Famous Last Words

You ask me to help you? Man is evil! Capable of nothing but destruction!

“No more words.” - Jim Morrison

“It is a far, far better thing that I do, than I have ever done: it is a far, far better rest that I go to, than I have ever known.”-Sidney Carton

“Mr. President, you can’t say that Dallas doesn’t love you” - Jackie Kennedy.

“That’s obvious.” - John F. Kennedy.

I’m feeling OK NoClueBoy. I get tired easily though. And until one has an incision in one’s torso you don’t really know how gravity works on your internal organs. Now I feel my muscle structure sag when I get up from the recliner. The staples came out yesterday.

Here endeth the hijack.

In (maybe)1969, I was about to pledge to a fraternity. The frat had a rush party, BYOB. I had a conversation with the only brother I really knew. He talked, oddly enough, of last words of guys he had known. He told me of a deer hunter who told him, “Don’t get yourself killed.” just before dying in a hunting accident.

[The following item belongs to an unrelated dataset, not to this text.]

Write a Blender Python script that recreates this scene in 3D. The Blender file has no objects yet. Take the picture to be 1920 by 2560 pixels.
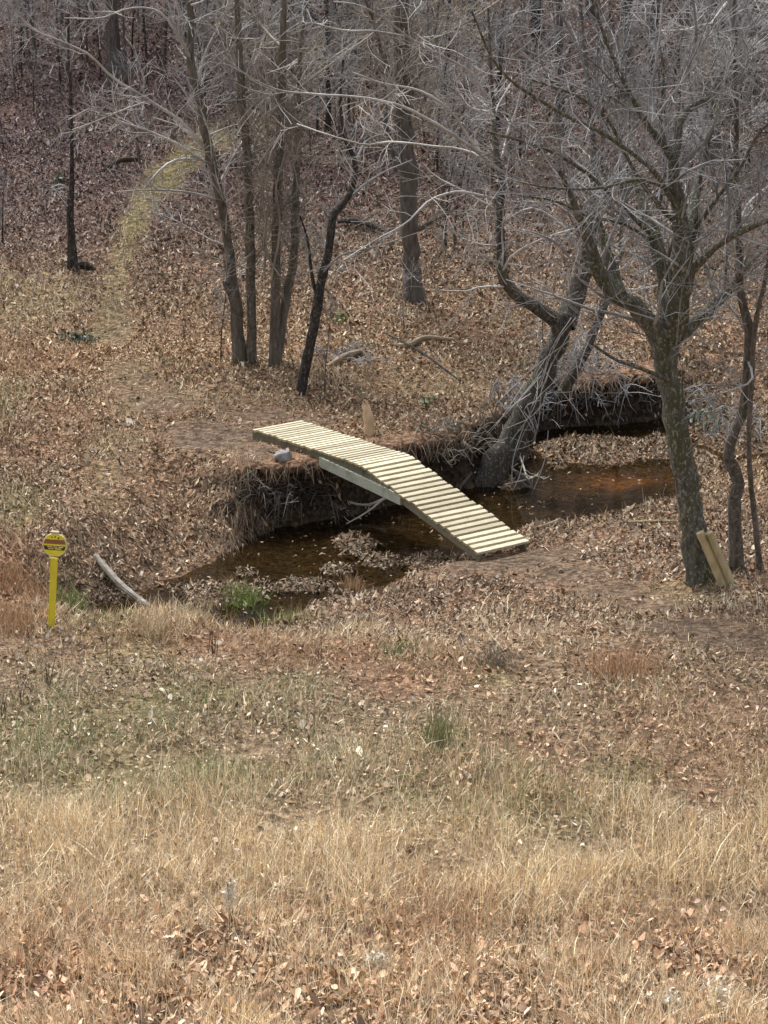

Vince apparently stole another brother’s Corvette upon leaving the party. His collision with a 2nd shift bartender at the edge of the college campus killed them both.

Ah, lemme think. Yeah, it was Karen Allen as Marion in Raiders of the Lost Ark, right?

Where are we going? And why am I in a handbasket?

“C’mon, trains weigh a ton. How fast can it be going?”

“Look! No hands!”

“The Mods are all a bunch of…” (moniter suddenly goes blank)

“I told you I wasn’t well”: Spike Milligan (and inscribed on his gravestone. Respect! :smiley: )

“Frankly, I’d rather be in Philidelphia”: WC Fields on death bed in response to question, “So, how are you feeling?” (and having been consistently rude about the State for the whole of his life)

Go ahead, I think I saw the light turn green.

What’s that noise?

I just won the lottery!

Actually, I heard the line (or variations thereof) spoken several times when I was travelling in Europe. Usually by some drunk student being expelled from a premesis for disorderly behavior, or an outraged tourist having his camera confiscated after snapping flash photos despite the multi-lingual warning signs.

It was usually uttered with the confindent tone of “I’ll call the consulate and they’ll come kick your ass!”

I always imagined some idiot being mugged by gypsies at knifepoint saying the same thing to the amusement of all.

“Moose…Indian…”

And you know, this thread makes me hungry for French Canadian bean soup.

“what is your major malfunction soldier? put that gun down right now!!”

“Hey, y’all, watch this!” - Unkown numbers of unknown rednecks

“Not yet” - Baron Munchausen

  • Honey, my life insurance is all set up now!

  • Crickey! That’s a beaut! Very very venimous… And I’ll approach it slowly… get her by her tail… and… :smiley:

  • Did you put shrimps or crab or any crustaceans in this sauce?

  • OK, I’ll go first. [double entendre?]

  • [in Boston this morning] Honey, I’m walking the dog… what?.. No, I don’t need a jacket, It can’t be that cold!

“Uh oh!”

My kid has been asking me for a rifle for so long that I finally got him one. Hey, it’s only a .22 and what trouble could you possibly get into with that?


and that “moose… Indian” quote. Henry David Thoreau wasn’t it?

**Bugger Bognor ** — King George V when told he could go to this sea-side resort to convalesce

Highjack re the Bognor stroy. I was told the full story was that the King was actually in his carriage leaving Bognor, having already recuperated in it’s bracing air (you know a place is crap when the best thing they can think of is the air), when one of his stewards approached him with the news;

“You Highness, the major has humbly requested whether the town might have the honour of appending Regis to the name in commemoration of your Majesty’s recovery?”

King, “Bugger Bognor! Drive on!”

Steward returns to Mayor with an approximation of the exchange that had just taken place, “His Majesty is graciously pleased to grant your request.”